Sports News

New Zealand captain first to benefit from new maternity provisions

WELLINGTON (Reuters) - The captain of the New Zealand women’s cricket team Amy Satterthwaite will become the first player to benefit from new contract conditions that guarantee her core salary while on maternity leave, the country’s governing body (NZC) said.

FILE PHOTO: Cricket - India vs New Zealand - Women's Cricket World Cup - Derby, Britain - July 15, 2017 New Zealand's Amy Satterthwaite Action Images via Reuters/Craig Brough/Files

The 32-year-old, who is married to team mate Lea Tahuhu, is due early next year and will miss the women’s World Twenty20 tournament in Australia that runs from Feb. 21-March 8.

New Zealand Cricket said Satterthwaite would take a leave of absence and, under the terms of a recently agreed new collective agreement, she would be named as a centrally contracted player and receive her full annual retainer.

“She will be the first player to benefit from the new pregnancy leave provisions included in the new agreement,” NZC Chief Executive David White said.

“This means she’ll be paid her full retainer throughout and, although possibly fulfilling some off-field contractual obligations, will not be required to train or play.”

Like their male counterparts, the White Ferns are guaranteed an annual retainer based on a sliding scale and can earn between NZ$44,000 and NZ$64,000, with match fees of up to NZ$16,000 ($10,283) on top.

As captain, Satterthwaite is likely to be at the top end of the pay scale.

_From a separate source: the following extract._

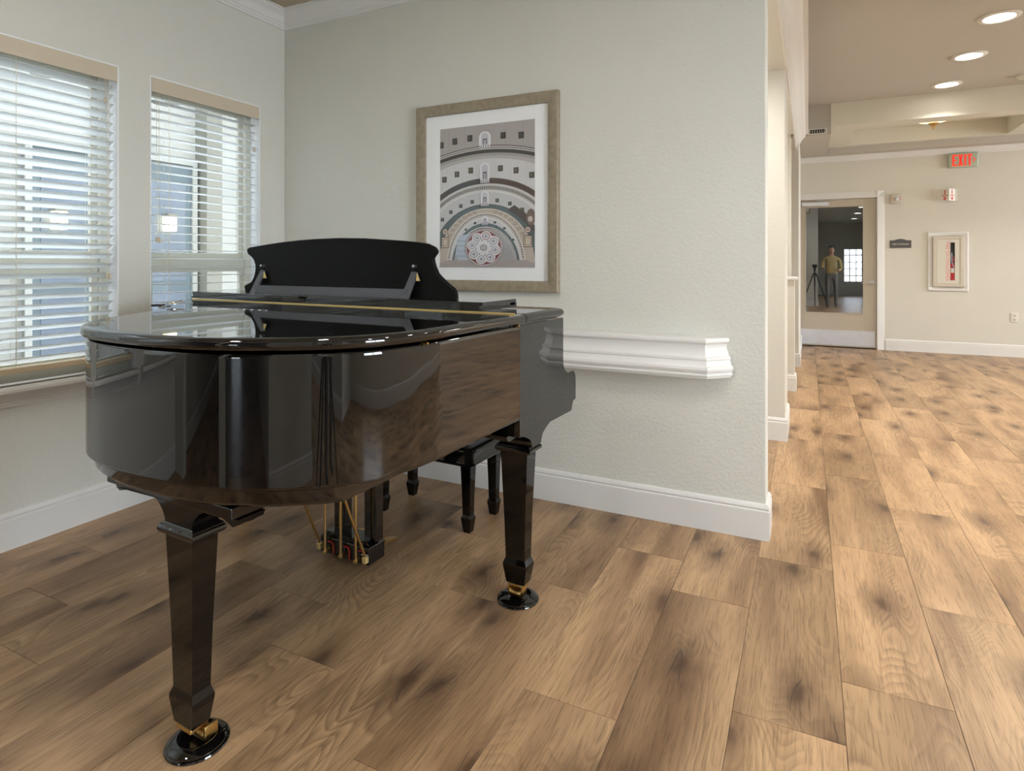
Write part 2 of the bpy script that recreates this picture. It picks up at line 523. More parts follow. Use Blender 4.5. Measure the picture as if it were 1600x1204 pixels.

Satterthwaite said she and Tahuhu were excited to start a new chapter and that she was aiming to return to the field for the 2021 womens’ World Cup.

“I am very lucky to have great support from NZC with regard to taking a break from the game to have a family,” Satterthwaite said in an NZC statement on Tuesday.

“I feel I still have a lot to give to the game and look forward to working my way back with an eye on the 2021 ICC Women’s World Cup held in New Zealand.”